The central tension is between increased legislative transparency—giving lawmakers and the public a predictable annual accounting—and the commission’s need for operational flexibility and resources to pursue long-term, technical programs; the statute favors oversight and routine reporting but leaves open how to do that without imposing unrealistic documentation demands or undermining program delivery.

SB 929 raises practical questions about implementation that the text leaves unanswered. The phrase “appropriate policy committees” is undefined: it could mean standing committees with energy jurisdiction in either house, special select committees, or a combination, which affects scheduling, witness lists, and which legislators get the briefing.

The statute prescribes subject areas but not the level of detail, format, or timing relative to the legislative calendar, so the commission will need to negotiate expectations with legislative staff.

The reporting duty imports trade-offs between accountability and operational flexibility.
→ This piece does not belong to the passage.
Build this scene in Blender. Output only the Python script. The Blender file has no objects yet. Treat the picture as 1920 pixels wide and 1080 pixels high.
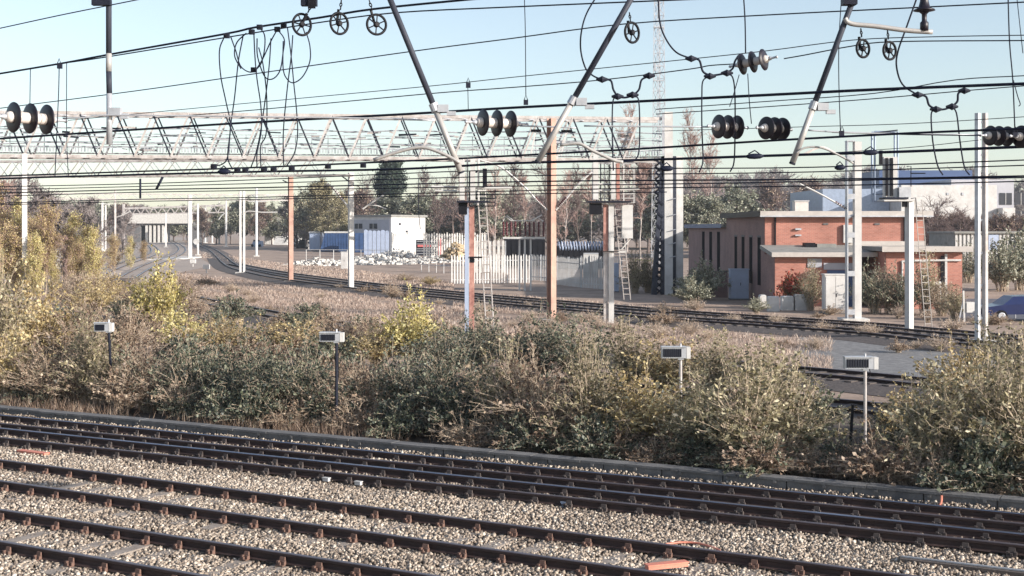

Preparing a single annual synthesis risks privileging topics that fit neatly into a one-hour hearing and underemphasizing complex, multiyear projects that evolve between reports.

The requirement to describe regional public-input processes creates a documentation burden and invites second-guessing of outreach adequacy without offering standards for evaluation. Finally, the bill contains no appropriation, so producing a high-quality annual report will compete with existing program funding and may require reallocation of staff time or additional informal support from regulated entities and stakeholders.